Está claro que bajo la distinción de las etapas, la vida se va definiendo, las decisiones van descartando posibilidades y limitando el abanico de opciones que se abrirán en el futuro. También es indiscutible que la ilusión de la continuidad se ve siempre interrumpida por el limbo que implica el cambio de escenario, que la noche da paso al día, y el día da paso a un montón de nuevas actividades que acabarán opacando esa posibilidad de hacer algo diferente cada tarde, para conservar el alma viva.

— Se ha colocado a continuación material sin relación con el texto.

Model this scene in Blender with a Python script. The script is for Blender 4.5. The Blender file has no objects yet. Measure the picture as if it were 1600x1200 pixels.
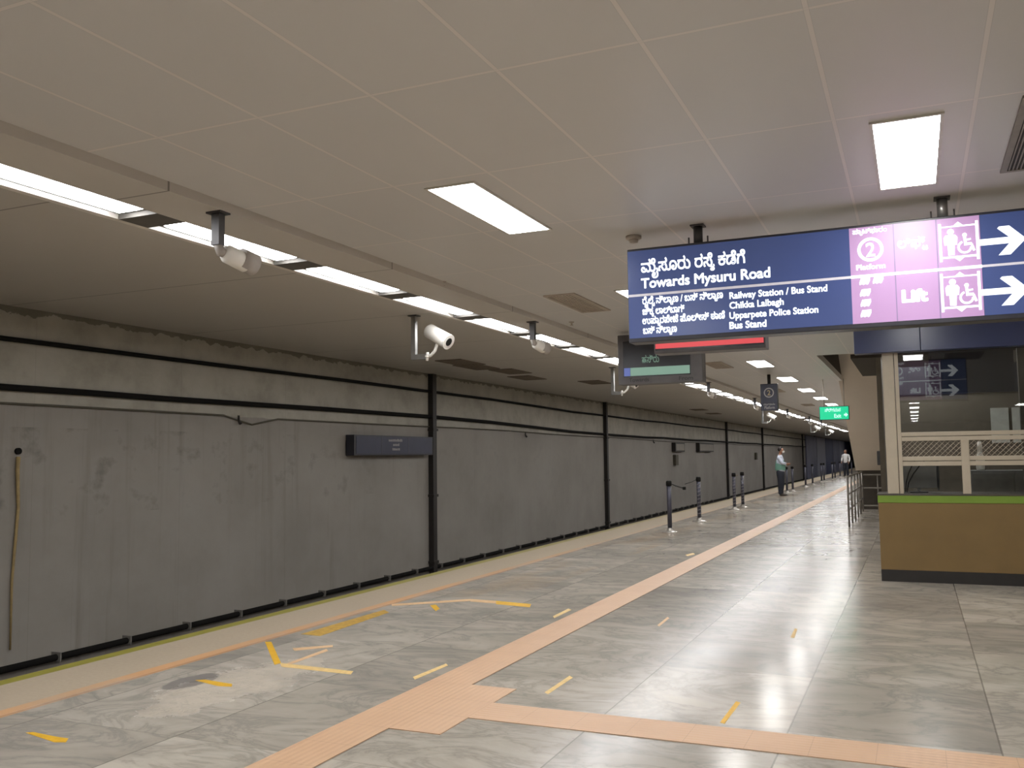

Pero qué importa entonces todo lo anterior, cuando un pensamiento irreverente sigue siendo constante en la mente de quien hoy escribe, y sobre todo, en el corazón al que pertenece esa mente. Y si de corazones se habla, está también claro entonces, que no tendría por qué haber confusiones, no tendría por qué haber malentendidos, no tendría por qué haber días en que se les desconoce completamente, porque de ellos no son esas características, sino de las mentes que los complican, que los llevan a situaciones innecesarias y les impiden el diálogo para solucionar lo que se cree ya, un problema.
Que importaría el diálogo directo, las opiniones honestas, la invasión de los espacios, la naturalidad, los desatinados consejos y los errores basados en la inmadurez y la poca experiencia, qué importaría, cuando se hacen bajo el entendimiento de que para quien se dirige no necesita de ese filtro del pensamiento, de ese auto control basado en la etiqueta, la educación, qué importaría si se cree que se dirigen a alguien con quien siempre se ha tenido esa actitud de manera recíproca, que importaría si siempre ha sido así y es por ello que nos sigue siendo tan importante.
Pero aveces, de un día a otro, ya no es así y bajo el auto acuerdo de una última llamada, hay que tomar la decisión de poner el filtro que se espera de nosotros y dejar que la mente haga lo que la vida espera de ella. Aunque secretamente el corazón siga deseando que sea otra la resolución y al menos eso lo mantenga siendo el mismo.